But for Amellabon's vigilance in exposing the image, Sailor_16 would have been left to gloat in silence, and the world might never have known of the incredibly cruel act, which is also unlawful in Philippine waters. The revelation immediately prompted the question what else might we not know about?
It didn't require a great deal of searching to unearth this conversation at Sport Fishermen.com, where user 'bisquit' innocently asks if anybody has ever hooked a dolphin?
Jemche responded that while he had never personally hooked one, a dolphin did hold onto his dad's bait for about 10 minutes. He then describes the mammals as "very smart animals."
Babalaza adds that he has had them "circling the boat and in between the spread, but never hooked one." Still he says, when he hunts tuna, "every time there's dolphins hanging around I troll in between them." He then throws in a smiley face for extra emphasis.
Backman blatantly tells the fellow that he should "come up north" if he wants to hook one. Mentioning Pacific white-sided dolphin, he tells of a young man who "tail wrapped a dolphin" which he muscled to the boat. It was an "ugly situation" he said, "with it wrapped and cut by mutiple loops of braid. We tail roped it, cut as much as we could and released it before it drowned."
But wait, it gets much worse.
Waynofish, said that dolphins just don't like him. "In FL years ago" he said, he:
"had one grab a live bait. In C.R. lassoed 2 by the tail---at least they were on 130's. snag another in the drsal in C.R. another year.
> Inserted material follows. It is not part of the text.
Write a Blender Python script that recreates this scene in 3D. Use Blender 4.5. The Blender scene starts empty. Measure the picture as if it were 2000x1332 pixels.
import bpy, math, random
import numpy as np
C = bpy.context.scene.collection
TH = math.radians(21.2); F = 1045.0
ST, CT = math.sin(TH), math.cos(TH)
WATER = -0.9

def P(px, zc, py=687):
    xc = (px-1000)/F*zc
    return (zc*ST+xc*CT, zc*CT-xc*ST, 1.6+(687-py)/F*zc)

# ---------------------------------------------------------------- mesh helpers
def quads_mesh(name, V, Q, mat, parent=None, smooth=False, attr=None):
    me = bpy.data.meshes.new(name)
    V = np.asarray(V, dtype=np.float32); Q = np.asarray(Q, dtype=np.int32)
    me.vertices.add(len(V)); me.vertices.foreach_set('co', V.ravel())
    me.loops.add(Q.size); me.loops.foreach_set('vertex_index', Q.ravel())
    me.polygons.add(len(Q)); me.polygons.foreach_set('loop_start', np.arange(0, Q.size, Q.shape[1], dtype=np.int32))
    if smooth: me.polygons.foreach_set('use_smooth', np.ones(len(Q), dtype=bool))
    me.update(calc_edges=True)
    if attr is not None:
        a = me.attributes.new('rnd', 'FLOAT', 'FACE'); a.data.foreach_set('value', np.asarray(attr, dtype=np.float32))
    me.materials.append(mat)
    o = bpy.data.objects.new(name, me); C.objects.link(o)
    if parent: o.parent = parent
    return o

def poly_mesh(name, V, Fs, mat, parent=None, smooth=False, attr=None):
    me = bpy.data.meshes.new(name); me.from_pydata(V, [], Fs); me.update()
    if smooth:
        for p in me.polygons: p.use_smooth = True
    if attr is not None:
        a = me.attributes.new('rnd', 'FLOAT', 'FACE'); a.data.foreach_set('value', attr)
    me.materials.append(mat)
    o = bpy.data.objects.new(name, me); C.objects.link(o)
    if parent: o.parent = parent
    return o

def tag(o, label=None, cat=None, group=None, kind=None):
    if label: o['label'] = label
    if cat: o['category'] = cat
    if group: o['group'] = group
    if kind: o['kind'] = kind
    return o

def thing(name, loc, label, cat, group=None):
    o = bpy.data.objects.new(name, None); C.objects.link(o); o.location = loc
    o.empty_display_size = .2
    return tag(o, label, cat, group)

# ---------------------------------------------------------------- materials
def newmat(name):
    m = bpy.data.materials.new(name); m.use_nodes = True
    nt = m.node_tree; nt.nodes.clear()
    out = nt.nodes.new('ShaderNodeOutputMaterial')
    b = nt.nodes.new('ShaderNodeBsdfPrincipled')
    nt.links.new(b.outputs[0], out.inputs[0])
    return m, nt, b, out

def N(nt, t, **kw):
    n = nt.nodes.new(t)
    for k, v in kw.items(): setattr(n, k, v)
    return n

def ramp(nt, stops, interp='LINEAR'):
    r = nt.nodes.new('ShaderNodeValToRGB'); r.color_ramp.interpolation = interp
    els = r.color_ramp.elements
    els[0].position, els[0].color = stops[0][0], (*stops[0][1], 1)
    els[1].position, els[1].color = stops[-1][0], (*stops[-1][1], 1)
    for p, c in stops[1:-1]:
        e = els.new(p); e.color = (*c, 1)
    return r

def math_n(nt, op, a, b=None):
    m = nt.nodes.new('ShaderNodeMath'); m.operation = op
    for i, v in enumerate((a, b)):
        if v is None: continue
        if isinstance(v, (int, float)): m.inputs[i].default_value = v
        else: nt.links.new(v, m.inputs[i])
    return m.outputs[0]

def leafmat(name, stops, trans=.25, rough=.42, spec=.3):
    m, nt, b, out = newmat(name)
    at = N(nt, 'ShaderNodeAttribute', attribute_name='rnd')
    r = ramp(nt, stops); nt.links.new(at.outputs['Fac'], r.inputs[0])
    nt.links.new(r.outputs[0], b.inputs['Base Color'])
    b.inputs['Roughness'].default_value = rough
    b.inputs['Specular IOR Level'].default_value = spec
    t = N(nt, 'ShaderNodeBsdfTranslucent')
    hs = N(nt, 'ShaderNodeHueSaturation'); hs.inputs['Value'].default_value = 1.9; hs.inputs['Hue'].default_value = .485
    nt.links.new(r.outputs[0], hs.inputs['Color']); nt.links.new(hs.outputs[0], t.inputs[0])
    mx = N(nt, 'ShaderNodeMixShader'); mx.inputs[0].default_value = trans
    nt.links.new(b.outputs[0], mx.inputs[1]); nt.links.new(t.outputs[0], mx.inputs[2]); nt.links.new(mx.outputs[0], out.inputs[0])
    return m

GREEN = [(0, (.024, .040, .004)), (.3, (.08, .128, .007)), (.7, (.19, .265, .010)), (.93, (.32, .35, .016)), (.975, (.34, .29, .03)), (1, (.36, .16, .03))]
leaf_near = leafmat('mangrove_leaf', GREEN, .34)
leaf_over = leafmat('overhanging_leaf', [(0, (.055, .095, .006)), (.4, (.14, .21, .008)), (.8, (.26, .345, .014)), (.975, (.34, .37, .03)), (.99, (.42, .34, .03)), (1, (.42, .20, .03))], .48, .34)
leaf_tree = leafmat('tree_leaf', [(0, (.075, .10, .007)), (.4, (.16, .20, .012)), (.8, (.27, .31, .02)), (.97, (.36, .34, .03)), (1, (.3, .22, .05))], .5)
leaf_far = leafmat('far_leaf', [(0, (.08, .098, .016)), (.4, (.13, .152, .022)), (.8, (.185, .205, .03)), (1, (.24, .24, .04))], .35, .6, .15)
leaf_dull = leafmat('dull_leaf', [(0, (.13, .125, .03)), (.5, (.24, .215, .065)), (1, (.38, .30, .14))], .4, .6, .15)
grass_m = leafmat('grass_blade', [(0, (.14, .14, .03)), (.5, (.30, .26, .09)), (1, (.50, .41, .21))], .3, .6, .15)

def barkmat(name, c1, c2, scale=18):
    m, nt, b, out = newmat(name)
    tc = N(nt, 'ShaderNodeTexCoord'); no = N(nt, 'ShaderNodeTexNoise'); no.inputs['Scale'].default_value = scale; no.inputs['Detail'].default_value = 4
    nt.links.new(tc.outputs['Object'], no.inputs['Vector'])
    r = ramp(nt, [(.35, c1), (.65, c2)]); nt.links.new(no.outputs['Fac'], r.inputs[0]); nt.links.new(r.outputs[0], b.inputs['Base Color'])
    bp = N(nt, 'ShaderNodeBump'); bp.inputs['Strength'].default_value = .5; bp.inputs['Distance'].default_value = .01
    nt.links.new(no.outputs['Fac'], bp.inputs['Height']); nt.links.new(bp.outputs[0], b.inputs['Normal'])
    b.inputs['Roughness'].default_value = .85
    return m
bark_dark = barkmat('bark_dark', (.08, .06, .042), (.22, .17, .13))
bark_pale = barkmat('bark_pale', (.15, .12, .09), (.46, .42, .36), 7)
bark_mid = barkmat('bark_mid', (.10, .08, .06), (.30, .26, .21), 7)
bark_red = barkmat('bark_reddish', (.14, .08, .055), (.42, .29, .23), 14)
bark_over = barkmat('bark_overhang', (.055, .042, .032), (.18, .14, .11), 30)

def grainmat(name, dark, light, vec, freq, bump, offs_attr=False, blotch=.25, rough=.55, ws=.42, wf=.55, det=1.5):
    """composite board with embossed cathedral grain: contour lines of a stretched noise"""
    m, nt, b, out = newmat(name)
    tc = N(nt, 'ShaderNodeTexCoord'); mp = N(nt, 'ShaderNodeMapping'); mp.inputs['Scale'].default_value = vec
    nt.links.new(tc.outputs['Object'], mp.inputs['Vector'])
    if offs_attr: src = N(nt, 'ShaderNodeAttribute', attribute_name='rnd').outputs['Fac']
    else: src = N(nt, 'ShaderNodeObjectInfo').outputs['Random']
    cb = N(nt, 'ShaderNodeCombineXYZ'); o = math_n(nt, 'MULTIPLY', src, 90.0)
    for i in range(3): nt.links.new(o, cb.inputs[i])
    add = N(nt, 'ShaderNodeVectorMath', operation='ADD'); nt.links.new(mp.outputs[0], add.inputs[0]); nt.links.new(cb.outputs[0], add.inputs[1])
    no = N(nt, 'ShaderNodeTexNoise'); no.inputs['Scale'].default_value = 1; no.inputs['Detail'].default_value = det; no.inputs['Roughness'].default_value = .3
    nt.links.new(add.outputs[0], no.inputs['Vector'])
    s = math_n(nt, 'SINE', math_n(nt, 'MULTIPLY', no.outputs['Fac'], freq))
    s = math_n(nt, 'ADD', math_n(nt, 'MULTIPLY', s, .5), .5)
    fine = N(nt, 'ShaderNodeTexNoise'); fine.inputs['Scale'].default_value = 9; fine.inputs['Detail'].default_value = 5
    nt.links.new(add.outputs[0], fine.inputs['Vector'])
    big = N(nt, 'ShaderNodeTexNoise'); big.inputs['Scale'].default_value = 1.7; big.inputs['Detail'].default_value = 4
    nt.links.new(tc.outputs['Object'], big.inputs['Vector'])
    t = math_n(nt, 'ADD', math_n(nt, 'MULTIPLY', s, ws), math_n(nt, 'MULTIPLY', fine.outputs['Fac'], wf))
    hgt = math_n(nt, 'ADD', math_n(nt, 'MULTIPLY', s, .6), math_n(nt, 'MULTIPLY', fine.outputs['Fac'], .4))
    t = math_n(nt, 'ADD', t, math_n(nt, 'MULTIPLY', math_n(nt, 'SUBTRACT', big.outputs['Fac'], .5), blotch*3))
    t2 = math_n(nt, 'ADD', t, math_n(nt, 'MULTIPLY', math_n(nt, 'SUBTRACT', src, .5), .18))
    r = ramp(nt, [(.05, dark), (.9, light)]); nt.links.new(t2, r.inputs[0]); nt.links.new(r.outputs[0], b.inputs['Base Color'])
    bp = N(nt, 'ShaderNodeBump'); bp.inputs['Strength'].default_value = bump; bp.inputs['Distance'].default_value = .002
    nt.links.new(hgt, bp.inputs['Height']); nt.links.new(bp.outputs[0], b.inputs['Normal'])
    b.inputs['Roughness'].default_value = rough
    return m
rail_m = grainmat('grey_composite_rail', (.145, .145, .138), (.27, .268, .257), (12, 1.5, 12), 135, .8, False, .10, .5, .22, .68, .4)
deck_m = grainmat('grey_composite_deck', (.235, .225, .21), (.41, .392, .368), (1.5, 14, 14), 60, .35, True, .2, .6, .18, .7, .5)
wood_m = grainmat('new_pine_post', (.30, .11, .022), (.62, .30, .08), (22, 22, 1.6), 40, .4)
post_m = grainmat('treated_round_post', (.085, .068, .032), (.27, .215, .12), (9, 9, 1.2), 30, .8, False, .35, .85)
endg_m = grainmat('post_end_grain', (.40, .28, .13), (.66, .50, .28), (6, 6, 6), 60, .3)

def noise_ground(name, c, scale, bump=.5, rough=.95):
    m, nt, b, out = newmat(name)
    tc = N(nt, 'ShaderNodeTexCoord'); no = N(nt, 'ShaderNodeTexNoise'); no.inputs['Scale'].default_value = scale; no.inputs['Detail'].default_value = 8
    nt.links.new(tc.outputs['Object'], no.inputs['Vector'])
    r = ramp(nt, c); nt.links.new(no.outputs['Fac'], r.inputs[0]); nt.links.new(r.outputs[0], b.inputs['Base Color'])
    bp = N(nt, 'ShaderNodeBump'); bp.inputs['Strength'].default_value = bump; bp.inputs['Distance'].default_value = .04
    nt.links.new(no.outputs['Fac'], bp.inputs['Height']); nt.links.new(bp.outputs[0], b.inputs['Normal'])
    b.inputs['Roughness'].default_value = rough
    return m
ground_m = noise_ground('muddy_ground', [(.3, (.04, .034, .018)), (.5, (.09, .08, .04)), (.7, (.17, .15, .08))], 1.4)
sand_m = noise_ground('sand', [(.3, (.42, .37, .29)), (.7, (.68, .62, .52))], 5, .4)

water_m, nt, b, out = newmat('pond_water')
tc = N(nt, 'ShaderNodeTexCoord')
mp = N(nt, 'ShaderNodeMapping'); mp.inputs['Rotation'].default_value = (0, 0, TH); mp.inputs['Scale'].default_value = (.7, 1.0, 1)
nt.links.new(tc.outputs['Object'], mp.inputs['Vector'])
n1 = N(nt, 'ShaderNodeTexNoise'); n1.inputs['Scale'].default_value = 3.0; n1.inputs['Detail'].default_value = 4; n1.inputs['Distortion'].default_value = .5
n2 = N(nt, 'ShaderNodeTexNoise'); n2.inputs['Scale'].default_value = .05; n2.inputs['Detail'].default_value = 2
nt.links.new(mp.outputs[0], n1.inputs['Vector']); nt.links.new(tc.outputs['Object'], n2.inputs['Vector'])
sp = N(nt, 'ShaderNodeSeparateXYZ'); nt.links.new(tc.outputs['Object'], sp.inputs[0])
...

Another time got one in the mouth on a dink rig."
Seapower then cautiously advises the group:
"Be careful with what you say, NMFS will have you install a "Black Box" on your c/c and outlaw fishing with hooks. Feed and release only. Better to say that "when we see even one Porpose (dolphin) we take up and steam at least 25 miles away before putting lines back out."
But Foul Hooked wasn't listening. He described his experiences a few years back, when he:
"Was fishing in Hawaii off of the Waianae harbor when we had two come into the spread and both get hooked. They were a mess and after getting everything cleaned up and lines cut, we hooked another one???? We ran up to the point to get away from them and sure enough another one was hooked. Now granted, they were not the bottle nose type that we get around here, but damn they were a pain and dumb. I think the skipper said that they were spinners."
Squidnation describes hooking a dolphin as the ultimate high:
"We had a triple up this weekend but none got hooked but all 3 got sancochoed. I know of one captain that has released a dolphin and a pilot whale unharmed this year already. Another captain in CR told me if you ever hook one you never want to fight another fish. Said it was the best fight of his life. Very smart animal."
Perhaps NMFS (National Marine Fisheries Service), should conduct a little trawling of their own, considering dolphins are protected in the US as well?